Army helicopter was flying too high in collision with passenger jet over DCA: NTSB
Published in News & Features
WASHINGTON — The U.S. Army helicopter involved in the midair collision over Ronald Reagan National Airport in January was flying higher than it was supposed to be when it crashed into an American Airlines flight that was about to land at the airport, investigators found.
A hearing on Wednesday investigating the accident found that the helicopter exceeded the maximum altitude allowed along its route before the collision with the passenger jet. The altitude of the helicopter was the key subject on the first day of a three-day hearing.
A breakdown of flight data from the crash showed discrepancies between altimeter readings on board the Sikorsky-built Army UH-60L Black Hawk helicopter, which informed the height the aircraft was flying at when it collided with a PSA Airlines CRJ700 passenger jet above the Potomac River.
Data indicated that the Army pilot could have believed the helicopter’s altitude was lower than its actual height as it crossed paths with the jet. The helicopter collided with the airliner as the passenger jet was on its final approach to land at the airport, killing the helicopter’s crew and all passengers and crew aboard the jet — 67 people.

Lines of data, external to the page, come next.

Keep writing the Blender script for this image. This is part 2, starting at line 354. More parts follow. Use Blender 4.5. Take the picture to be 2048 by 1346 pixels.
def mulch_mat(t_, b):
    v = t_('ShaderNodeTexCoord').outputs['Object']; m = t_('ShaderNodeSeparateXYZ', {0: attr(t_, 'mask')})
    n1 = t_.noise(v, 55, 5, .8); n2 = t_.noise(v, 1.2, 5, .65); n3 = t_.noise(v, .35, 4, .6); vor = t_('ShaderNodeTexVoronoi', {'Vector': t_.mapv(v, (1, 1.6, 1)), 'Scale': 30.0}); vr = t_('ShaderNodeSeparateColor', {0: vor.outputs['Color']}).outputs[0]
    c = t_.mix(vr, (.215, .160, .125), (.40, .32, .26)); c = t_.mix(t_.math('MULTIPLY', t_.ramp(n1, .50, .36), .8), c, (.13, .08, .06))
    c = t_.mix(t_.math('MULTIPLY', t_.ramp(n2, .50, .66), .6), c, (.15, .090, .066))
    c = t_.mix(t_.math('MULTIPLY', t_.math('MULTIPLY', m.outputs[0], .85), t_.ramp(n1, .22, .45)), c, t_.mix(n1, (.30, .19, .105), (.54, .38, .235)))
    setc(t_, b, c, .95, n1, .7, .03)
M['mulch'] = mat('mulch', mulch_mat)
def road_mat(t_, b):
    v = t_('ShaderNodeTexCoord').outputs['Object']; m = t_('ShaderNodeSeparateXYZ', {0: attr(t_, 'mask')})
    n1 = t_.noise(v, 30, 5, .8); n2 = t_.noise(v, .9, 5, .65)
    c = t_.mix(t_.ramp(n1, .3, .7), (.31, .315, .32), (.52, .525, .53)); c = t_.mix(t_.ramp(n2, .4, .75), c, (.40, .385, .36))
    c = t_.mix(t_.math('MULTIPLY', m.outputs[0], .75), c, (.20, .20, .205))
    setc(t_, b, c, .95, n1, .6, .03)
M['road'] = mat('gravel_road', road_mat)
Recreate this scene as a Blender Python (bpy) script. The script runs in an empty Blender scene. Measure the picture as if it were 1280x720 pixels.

The Jan. 29 accident has been under investigation by the National Transportation Safety Board for the last six months. The board convened the hearing to obtain additional information from witnesses from the Army, the airline, Sikorsky, the FAA, and other parties.
Witnesses for the Army and Sikorsky described altimeter readings as a datapoint that pilots have to consider within a margin of error, particularly at low altitudes, due to inherent limitations with the technology that informs pilots of their height above the ground.
The Black Hawk helicopter involved in the collision used multiple methods to measure its altitude. One of those, a barometric altimeter, had an acceptable margin of error of 70 feet higher or lower than the indicated altitude.
A NTSB study that re-created the route of the Army aircraft involved in the crash found that the specific aircraft, the UH-60L Black Hawk, could have an altitude error of up to 130 feet when flying over the Potomac River.
The panel presented an animation that portrayed the progression of both aircraft before the collision. The Black Hawk’s flight path had a series of maximum altitude requirements, falling to 200 feet as the route approached the airspace around DCA. During its flight, the Black Hawk maintained an altitude that exceeded the maximum requirements.
As the aircraft came closer together, the animation showed that the helicopter increased its altitude to over 300 feet as the passenger jet descended to land.
“We have to understand that there are physical limitations to that,” Scott Rosengren, a witness for the Army, said about the altitude readings.
Rosengren and other Army witnesses expressed concern with the minimum separation required for aircraft to pass over each other in congested airspace.
The Federal Aviation Administration requires at least 500 feet between aircraft, but, in situations similar to the collision, the margin of error of an altimeter can result in aircraft passing by with less than 500 feet between, even if their altimeters indicate they are abiding by the required separation.
The hearing’s second panel examined the communications between the Black Hawk, the passenger jet, and the air traffic controller, as well as the routes the aircraft were flying.
Fifteen seconds before the collision, the air traffic controller told the helicopter pilot to pass behind the passenger jet. The NTSB found that the helicopter pilot didn’t hear the instruction because the mic key was being pressed.
The helicopter and the passenger jet were also unable to hear each other’s communications because they were on separate frequencies.
Though the routes of the commercial airline and the helicopter intersected, witnesses for the panel said that it was irregular for a military aircraft to try to pass underneath a passenger jet during its descent.
Standard practice for military pilots flying the route of the Black Hawk was to wait at a landmark earlier in the route if a commercial airline was inbound, as the PSA Airlines jet was. The pilots would only proceed once the commercial plane had passed.
The altitude on the helicopter’s route received the bulk of the attention, but the hearing also questioned the lateral drift of the Black Hawk. Though the route flown by the helicopter, known as Route 4, is shown on flight charts as a specific line for aircraft to follow, witnesses for the FAA said that the route doesn’t have bracketed markers of distance that pilots had to remain within. They described the charts as recommendations that can be adapted based on a pilot’s situation.
The Black Hawk collided with the passenger jet over the middle of the Potomac River.
Without specific lateral route requirements, the onus is on air traffic controllers to direct aircraft depending on the situation, multiple FAA witnesses said.
In March, the FAA permanently closed helicopter Route 4 between Hains Point and the Wilson Bridge following an NTSB recommendation. The closure followed reporting of a recurring pattern of near collisions between planes and helicopters in the vicinity of the route.
The NTSB released a report in March that found 85 instances between October 2021 and December 2024 of helicopters coming close to commercial jets near Reagan Airport.
The hearing will continue on Thursday.